Margaret Sullivan, former in-house critic for the New York Times and the Washington Post back when these media outlets dared to focus resources on improving journalism, wrote yesterday:
Big protests — but not big news -- Throngs of anti-Trump and anti-Musk protesters gathered in every state. Why was some media coverage so quiet — or almost non-existent?
Apparently much of the remaining print news media pretty much ignored some million(s?) of people in venues across the country speaking up and writing inventive protest signs. Sullivan has some guesses as to why this reporting omission; I have mine. These pubs are timid when bullied, economically precarious, and adrift in the threatening news environment created by the Trump regime's radical drive for dictatorial powers.
But I'm not at all sure that this partial erasure of millions mattered.
These days, we don't get our impressions of widespread action by citizens from newspapers or even TV. We get it from millions of impressions on various social media. Sure, our experiences there are siloed, limited by the platforms to "friends," but that may even enhance the impact of seeing Susie in Peoria out there with her sign. If we turn to "mainstream" sources for information at all on a thing like this, it's for overview. We've already seen the content.
Having lived through a previous period in which "mainstream" media was hesitant to acknowledge a rising tide of citizen protest anger, I'm having deja vu. Been here, lived that.
When I was an uppity college student in the early 1960s, there was a media pattern. In those days, newspapers had night and morning editions. (How quaint.) The junior reporter tasked to quickly describe some student protest would file from the field and the night edition would seem to us relatively accurate and even sympathetic to the participants. We'd gather around a copy and applaud. Then we'd see the morning edition and our story would have been rewritten to minimize and obscure our message.
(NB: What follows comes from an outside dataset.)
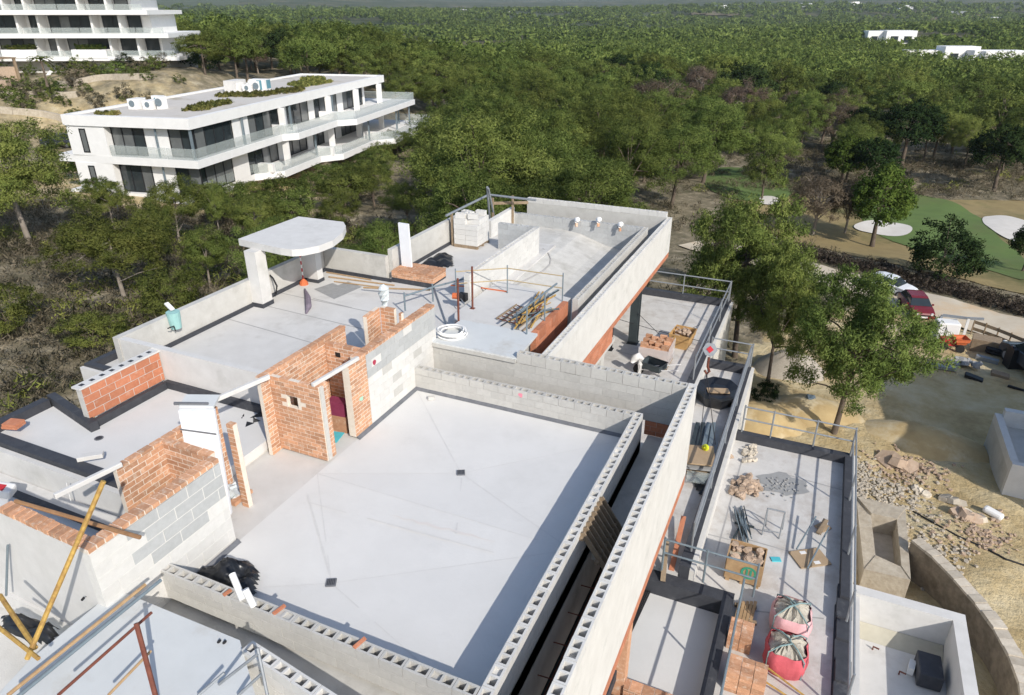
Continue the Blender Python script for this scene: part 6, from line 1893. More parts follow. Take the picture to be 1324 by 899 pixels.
guard('leaning grey tube guard rail along the right side of the small sunken terrace', [Vector((-.1, 13.3, ZL)), Vector((-.1, 11.2, ZL)), Vector((-.1, 9.4, ZL))], 0, h=1.1, m=M_steelb, pm=M_steelb, rails=(.6, 1.05))
# black tub of sand on the strip
tb2 = thing('mortar_trough', 'big eight-sided black trough with a sand-coloured board in it on the strip terrace', 'trough', G(930, 525, ZS))
q = G(930, 517, ZS); oc = []
for k in range(8):
    t = math.pi / 8 + k * math.pi / 4; oc.append((math.cos(t) * .78, math.sin(t) * .95))
mb = MB()
v = [(q.x - .1 + x * .8, q.y + y * .8, ZS) for x, y in oc] + [(q.x - .1 + x, q.y + y, ZS + .42) for x, y in oc] + [(q.x - .1 + x * .62, q.y + y * .6, ZS + .32) for x, y in oc]
f = [(i, (i + 1) % 8, 8 + (i + 1) % 8, 8 + i) for i in range(8)] + [(8 + i, 8 + (i + 1) % 8, 16 + (i + 1) % 8, 16 + i) for i in range(8)] + [tuple(range(16, 24))]
mb.add(v, f); mb.build('trough', M_black, tb2)
MB().obox((q.x - .08, q.y - .02, ZS + .36), (.75, .34, .03), (0, 0, .35)).build('board', M_ply, tb2)
# hoist hook with sling
hk = thing('crane_hook', 'red and grey crane hook block hanging over the strip terrace on its cable', 'crane hook', GD(918, 470, 22.5))
hc0 = G(918, 452, -.9)
hax = Vector((.12, -.9, .42)).normalized() * .10
MB().tube([hc0 - hax, hc0 + hax], .24, 6).build('side_plate', M_steel, hk)
MB().tube([hc0 - hax * 1.2, hc0 + hax * 1.2], .12, 4).build('sheave_cover', M_red, hk)
hb_ = hc0 + Vector((0, 0, -.3))
MB().tube([hb_, hb_ + Vector((0, 0, -.35)), hb_ + Vector((.08, 0, -.5)), hb_ + Vector((0, 0, -.62)), hb_ + Vector((-.08, 0, -.5))], .045, 7).build('hook', M_rust, hk)
for (px, py) in ((905, 575), (925, 575)):
    e_ = G(px, py, ZS + .2)
    MB().tube([hb_ + Vector((0, 0, -.6)), e_], .012, 5).build('sling', M_blackr, hk)
# beams and boards lying on the strip
bs_ = thing('beam_bundle', 'bundle of grey steel beams lying along the strip terrace', 'beams', G(905, 570, ZS))
for k in range(4):
    a, b = G(893 + k * 8, 585, ZS + .06), G(902 + k * 7, 548, ZS + .06)
    MB().bar(a, b, .13, .12).build('beam', M_steelb if k > 1 else M_dsteel, bs_)
pf = thing('formwork_panels', 'stack of greenish brown formwork panels propped across the strip terrace', 'panels', G(905, 605, ZS))
c0 = [G(889, 575, ZS + .55), G(923, 577, ZS + .55), G(925, 602, ZS + .55), G(886, 598, ZS + .55)]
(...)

Happened every time -- early, direct coverage was not terrible; later interpretation comforted the powerful (that would have been Governor Reagan who was no saint to us.)
This worked to minimize the rising tide of outrage about civil rights, Vietnam, and more -- until it didn't and our demand for change engulfed a decade and beyond.
Our current rulers want to turn back the clock.
Public protest witnesses to a rising wave that will have none of it. We won't go back. This is a movement building popular pressure that is still looking to find its footing and its opportunities. (Do note the Tesla takedown.) Most Americans don't want to live in conformity, ignorance and fear. We will be heard. We will find a way or make one.